# Exercise instructions:
Restate the full set of records exactly, word for word.

# Scene script records:
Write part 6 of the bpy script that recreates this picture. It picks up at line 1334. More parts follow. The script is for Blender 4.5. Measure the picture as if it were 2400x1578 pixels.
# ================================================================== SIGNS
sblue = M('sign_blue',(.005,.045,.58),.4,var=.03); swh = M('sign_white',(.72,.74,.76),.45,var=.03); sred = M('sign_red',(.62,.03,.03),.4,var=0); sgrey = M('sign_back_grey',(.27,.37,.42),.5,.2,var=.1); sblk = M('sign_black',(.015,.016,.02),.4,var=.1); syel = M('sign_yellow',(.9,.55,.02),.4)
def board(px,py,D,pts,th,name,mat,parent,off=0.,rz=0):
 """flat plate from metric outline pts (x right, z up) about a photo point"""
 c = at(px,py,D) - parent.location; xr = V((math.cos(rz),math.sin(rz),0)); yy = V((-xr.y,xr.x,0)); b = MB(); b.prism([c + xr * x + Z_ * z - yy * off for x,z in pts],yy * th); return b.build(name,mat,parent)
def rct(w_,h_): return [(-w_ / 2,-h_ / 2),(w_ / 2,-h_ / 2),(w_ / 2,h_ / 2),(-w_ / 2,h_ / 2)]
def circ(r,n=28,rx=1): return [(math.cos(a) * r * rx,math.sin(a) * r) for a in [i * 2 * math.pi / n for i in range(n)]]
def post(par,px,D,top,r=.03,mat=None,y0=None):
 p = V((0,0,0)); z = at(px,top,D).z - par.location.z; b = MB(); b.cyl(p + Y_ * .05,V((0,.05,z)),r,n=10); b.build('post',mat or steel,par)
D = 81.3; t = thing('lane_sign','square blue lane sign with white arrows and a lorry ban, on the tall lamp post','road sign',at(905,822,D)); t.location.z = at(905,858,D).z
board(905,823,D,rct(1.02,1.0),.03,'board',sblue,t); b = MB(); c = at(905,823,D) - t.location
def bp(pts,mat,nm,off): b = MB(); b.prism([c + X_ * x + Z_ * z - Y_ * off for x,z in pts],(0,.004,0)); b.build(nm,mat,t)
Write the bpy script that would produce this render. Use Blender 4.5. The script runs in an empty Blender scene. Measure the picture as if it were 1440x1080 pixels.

# Reply:
Write part 6 of the bpy script that recreates this picture. It picks up at line 1334. More parts follow. The script is for Blender 4.5. Measure the picture as if it were 2400x1578 pixels.
# ================================================================== SIGNS
sblue = M('sign_blue',(.005,.045,.58),.4,var=.03); swh = M('sign_white',(.72,.74,.76),.45,var=.03); sred = M('sign_red',(.62,.03,.03),.4,var=0); sgrey = M('sign_back_grey',(.27,.37,.42),.5,.2,var=.1); sblk = M('sign_black',(.015,.016,.02),.4,var=.1); syel = M('sign_yellow',(.9,.55,.02),.4)
def board(px,py,D,pts,th,name,mat,parent,off=0.,rz=0):
 """flat plate from metric outline pts (x right, z up) about a photo point"""
 c = at(px,py,D) - parent.location; xr = V((math.cos(rz),math.sin(rz),0)); yy = V((-xr.y,xr.x,0)); b = MB(); b.prism([c + xr * x + Z_ * z - yy * off for x,z in pts],yy * th); return b.build(name,mat,parent)
def rct(w_,h_): return [(-w_ / 2,-h_ / 2),(w_ / 2,-h_ / 2),(w_ / 2,h_ / 2),(-w_ / 2,h_ / 2)]
def circ(r,n=28,rx=1): return [(math.cos(a) * r * rx,math.sin(a) * r) for a in [i * 2 * math.pi / n for i in range(n)]]
def post(par,px,D,top,r=.03,mat=None,y0=None):
 p = V((0,0,0)); z = at(px,top,D).z - par.location.z; b = MB(); b.cyl(p + Y_ * .05,V((0,.05,z)),r,n=10); b.build('post',mat or steel,par)
D = 81.3; t = thing('lane_sign','square blue lane sign with white arrows and a lorry ban, on the tall lamp post','road sign',at(905,822,D)); t.location.z = at(905,858,D).z
board(905,823,D,rct(1.02,1.0),.03,'board',sblue,t); b = MB(); c = at(905,823,D) - t.location
def bp(pts,mat,nm,off): b = MB(); b.prism([c + X_ * x + Z_ * z - Y_ * off for x,z in pts],(0,.004,0)); b.build(nm,mat,t)
Write the bpy script that would produce this render. Use Blender 4.5. The script runs in an empty Blender scene. Measure the picture as if it were 1440x1080 pixels.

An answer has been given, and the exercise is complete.